Shortly before Blinken arrived in Tel Aviv on Sunday, Netanyahu told a cabinet meeting there are areas where Israel can be flexible and unspecified areas where it won't be.
"We are conducting negotiations and not a scenario in which we just give and give," he said.
The evolving proposal calls for a three-phase process in which Hamas would release all hostages abducted during its Oct. 7 attack. In exchange, Israel would withdraw its forces from Gaza and release Palestinian prisoners.
Hamas accuses Israel of adding new demands that it maintain a military presence along the Gaza-Egypt border to prevent arms smuggling and along a line bisecting the territory so it can search Palestinians returning to their homes in the north.

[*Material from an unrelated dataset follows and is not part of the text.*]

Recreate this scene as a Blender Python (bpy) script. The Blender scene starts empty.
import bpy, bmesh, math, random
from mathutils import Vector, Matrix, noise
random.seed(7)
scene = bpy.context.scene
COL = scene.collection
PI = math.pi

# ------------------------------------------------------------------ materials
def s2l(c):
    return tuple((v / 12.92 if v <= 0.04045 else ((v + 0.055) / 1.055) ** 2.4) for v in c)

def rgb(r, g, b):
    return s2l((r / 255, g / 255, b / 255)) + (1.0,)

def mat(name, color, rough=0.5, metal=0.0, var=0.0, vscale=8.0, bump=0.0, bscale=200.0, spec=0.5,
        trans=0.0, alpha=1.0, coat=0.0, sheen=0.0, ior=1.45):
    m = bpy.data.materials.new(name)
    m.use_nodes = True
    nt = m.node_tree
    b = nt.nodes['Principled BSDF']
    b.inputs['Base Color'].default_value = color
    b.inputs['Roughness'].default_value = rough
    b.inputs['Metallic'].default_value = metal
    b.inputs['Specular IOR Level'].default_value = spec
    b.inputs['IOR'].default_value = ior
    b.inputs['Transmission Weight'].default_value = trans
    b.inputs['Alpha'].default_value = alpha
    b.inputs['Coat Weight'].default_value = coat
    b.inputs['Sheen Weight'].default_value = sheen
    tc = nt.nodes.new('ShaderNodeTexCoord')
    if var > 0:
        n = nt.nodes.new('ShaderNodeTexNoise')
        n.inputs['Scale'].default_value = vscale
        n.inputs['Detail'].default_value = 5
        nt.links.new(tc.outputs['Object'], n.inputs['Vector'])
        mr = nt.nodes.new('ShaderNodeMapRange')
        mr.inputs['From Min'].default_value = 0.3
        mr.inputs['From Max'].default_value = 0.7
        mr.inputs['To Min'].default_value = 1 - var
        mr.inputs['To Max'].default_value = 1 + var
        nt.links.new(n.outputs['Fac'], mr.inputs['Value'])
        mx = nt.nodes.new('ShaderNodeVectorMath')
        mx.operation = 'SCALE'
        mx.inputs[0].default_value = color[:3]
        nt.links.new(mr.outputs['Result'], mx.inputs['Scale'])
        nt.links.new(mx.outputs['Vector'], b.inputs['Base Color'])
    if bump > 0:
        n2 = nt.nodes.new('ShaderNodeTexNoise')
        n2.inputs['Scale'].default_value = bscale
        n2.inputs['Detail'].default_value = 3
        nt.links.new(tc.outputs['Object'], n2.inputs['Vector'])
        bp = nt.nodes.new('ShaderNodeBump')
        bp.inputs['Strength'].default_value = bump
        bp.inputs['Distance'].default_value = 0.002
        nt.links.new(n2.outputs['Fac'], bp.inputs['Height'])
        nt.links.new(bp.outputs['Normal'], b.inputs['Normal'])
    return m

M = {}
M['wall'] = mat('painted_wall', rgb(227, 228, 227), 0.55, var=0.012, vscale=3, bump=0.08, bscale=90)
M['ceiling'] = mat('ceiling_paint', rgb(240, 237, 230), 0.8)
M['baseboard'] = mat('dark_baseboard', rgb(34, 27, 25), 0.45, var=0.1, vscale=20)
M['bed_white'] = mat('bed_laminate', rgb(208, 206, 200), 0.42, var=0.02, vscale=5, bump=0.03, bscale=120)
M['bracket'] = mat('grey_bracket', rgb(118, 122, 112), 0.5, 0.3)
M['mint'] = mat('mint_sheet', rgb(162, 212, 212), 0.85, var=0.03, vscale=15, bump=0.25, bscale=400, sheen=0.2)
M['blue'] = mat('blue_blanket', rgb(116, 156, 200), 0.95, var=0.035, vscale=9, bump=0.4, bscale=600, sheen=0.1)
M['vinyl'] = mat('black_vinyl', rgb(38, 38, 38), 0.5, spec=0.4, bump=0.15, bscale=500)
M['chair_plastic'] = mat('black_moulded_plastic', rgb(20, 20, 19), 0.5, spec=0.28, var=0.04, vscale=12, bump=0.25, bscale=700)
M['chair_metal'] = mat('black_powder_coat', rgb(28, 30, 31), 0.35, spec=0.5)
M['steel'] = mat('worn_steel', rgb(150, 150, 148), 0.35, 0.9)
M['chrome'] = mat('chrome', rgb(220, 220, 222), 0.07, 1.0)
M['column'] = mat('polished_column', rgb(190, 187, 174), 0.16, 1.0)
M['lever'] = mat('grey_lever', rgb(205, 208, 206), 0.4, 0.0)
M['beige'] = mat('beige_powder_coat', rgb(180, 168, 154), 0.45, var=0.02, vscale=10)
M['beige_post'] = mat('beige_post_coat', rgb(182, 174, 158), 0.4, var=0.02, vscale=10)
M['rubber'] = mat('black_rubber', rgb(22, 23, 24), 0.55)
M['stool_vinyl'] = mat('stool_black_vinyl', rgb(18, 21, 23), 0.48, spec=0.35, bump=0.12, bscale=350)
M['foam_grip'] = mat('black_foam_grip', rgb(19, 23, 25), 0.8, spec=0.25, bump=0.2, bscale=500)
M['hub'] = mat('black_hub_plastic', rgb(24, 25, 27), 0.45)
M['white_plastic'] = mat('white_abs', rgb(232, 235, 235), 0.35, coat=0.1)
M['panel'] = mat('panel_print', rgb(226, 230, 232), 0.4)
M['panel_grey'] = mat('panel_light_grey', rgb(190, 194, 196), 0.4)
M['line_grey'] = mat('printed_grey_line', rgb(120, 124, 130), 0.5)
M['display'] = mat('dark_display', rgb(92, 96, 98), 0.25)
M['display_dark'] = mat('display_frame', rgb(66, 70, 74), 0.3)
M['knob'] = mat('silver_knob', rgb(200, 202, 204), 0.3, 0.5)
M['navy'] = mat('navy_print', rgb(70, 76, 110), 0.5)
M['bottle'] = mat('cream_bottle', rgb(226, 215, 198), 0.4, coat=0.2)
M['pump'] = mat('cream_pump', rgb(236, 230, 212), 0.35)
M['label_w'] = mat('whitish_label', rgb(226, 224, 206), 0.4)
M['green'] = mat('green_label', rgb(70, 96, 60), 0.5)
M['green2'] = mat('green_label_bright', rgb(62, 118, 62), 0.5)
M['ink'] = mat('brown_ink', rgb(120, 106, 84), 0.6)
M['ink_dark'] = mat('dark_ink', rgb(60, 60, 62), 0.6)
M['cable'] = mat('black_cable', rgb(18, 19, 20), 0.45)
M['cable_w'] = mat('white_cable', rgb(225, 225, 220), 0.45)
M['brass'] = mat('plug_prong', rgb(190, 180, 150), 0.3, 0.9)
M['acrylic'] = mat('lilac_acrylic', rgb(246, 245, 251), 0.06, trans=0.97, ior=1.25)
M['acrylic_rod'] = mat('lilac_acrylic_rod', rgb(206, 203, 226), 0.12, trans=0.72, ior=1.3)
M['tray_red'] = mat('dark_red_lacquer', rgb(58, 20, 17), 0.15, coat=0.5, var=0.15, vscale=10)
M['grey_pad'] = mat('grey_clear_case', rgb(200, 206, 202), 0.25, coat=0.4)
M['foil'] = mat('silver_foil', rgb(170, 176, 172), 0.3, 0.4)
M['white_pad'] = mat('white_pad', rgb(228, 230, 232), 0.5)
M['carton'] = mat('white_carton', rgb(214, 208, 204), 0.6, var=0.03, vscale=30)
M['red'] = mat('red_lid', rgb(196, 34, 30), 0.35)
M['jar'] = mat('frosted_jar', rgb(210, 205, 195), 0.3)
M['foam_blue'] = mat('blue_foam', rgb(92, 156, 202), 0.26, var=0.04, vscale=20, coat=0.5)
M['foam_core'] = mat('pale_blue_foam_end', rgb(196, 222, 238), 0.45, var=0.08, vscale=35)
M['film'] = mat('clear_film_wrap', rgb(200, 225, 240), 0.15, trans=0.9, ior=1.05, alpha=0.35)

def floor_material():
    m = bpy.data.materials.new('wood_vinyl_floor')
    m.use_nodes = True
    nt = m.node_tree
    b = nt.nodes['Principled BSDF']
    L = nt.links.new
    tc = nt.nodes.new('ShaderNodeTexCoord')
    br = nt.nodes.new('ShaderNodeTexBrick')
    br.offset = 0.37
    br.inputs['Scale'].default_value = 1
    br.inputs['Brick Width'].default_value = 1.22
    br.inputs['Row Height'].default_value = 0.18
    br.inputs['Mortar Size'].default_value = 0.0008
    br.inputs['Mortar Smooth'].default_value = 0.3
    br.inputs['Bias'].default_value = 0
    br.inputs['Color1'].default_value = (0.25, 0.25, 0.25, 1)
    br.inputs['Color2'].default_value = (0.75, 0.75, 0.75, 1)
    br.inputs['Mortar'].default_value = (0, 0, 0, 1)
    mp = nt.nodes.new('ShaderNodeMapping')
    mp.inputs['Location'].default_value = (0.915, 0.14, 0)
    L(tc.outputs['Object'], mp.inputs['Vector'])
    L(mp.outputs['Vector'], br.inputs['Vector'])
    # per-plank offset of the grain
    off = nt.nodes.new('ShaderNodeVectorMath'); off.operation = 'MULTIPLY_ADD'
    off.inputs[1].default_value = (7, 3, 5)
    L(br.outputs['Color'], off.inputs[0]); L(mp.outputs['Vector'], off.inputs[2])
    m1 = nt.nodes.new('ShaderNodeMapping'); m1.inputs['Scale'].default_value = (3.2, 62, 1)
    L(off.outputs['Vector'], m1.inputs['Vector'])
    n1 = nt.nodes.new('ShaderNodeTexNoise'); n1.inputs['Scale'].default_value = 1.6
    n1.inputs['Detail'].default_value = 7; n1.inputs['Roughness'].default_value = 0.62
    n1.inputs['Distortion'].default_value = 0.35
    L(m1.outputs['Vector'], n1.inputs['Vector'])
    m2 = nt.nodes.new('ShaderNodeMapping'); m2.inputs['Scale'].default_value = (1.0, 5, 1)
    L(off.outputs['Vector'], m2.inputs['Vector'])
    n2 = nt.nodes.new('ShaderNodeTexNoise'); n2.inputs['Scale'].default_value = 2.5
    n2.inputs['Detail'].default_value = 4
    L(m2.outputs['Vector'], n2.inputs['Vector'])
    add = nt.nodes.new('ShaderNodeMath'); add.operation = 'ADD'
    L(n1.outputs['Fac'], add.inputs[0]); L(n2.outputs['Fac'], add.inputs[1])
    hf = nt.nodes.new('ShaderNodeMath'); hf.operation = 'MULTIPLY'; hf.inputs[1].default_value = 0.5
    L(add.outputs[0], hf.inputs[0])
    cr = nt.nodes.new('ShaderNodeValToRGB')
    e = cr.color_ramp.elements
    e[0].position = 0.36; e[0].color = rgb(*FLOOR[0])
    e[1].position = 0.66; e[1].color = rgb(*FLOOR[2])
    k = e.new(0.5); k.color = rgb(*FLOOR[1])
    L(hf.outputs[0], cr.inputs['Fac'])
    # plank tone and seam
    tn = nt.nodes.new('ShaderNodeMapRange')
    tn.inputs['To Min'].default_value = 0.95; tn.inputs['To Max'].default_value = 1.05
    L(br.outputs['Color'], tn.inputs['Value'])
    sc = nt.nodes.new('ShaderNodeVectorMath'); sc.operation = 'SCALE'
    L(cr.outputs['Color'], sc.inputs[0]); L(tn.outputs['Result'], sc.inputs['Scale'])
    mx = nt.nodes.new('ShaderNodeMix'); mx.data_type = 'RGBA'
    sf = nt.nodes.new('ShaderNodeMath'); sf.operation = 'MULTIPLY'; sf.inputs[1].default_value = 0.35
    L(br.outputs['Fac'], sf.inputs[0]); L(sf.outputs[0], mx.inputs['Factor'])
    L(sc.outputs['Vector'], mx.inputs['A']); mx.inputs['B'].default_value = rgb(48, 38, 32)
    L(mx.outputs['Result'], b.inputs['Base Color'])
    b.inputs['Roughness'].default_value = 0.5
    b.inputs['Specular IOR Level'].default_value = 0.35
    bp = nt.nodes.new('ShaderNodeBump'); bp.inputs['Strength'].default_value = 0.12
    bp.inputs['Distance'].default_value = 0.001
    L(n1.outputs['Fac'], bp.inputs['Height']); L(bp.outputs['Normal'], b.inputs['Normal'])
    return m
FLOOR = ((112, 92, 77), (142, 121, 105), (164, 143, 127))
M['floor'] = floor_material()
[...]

Israel said those weren't new demands, but clarifications of a previous proposal.
Officials said the U.S. has presented proposals to bridge all the gaps remaining between the Israeli and Hamas positions. Formal responses to the U.S. outline are expected this week and could lead to a ceasefire declaration unless the talks stall, as has happened with multiple previous efforts.
Late Sunday, Hamas said in a statement that Netanyahu has continued to set obstacles to a deal by demanding new conditions, accusing him of wanting to prolong the war. It said the mediators' latest offer was a capitulation to Israel.
Blinken said Monday both sides should take this opportunity to reach a deal, and "not to look for any excuses to say 'no.'"
An Israeli delegation held talks with Egyptian officials as part of the truce efforts, an Egyptian official said Monday.
The hourslong meeting Sunday focused on the Philadelphi corridor along the Gaza-Egypt border, but didn't achieve a breakthrough, according to the official, who spoke on condition of anonymity to discuss the ongoing negotiations.
The official said that Israel still insists on keeping control of the border and the east-west route that bisects Gaza. He said that the delegation didn't offer anything new in their meeting.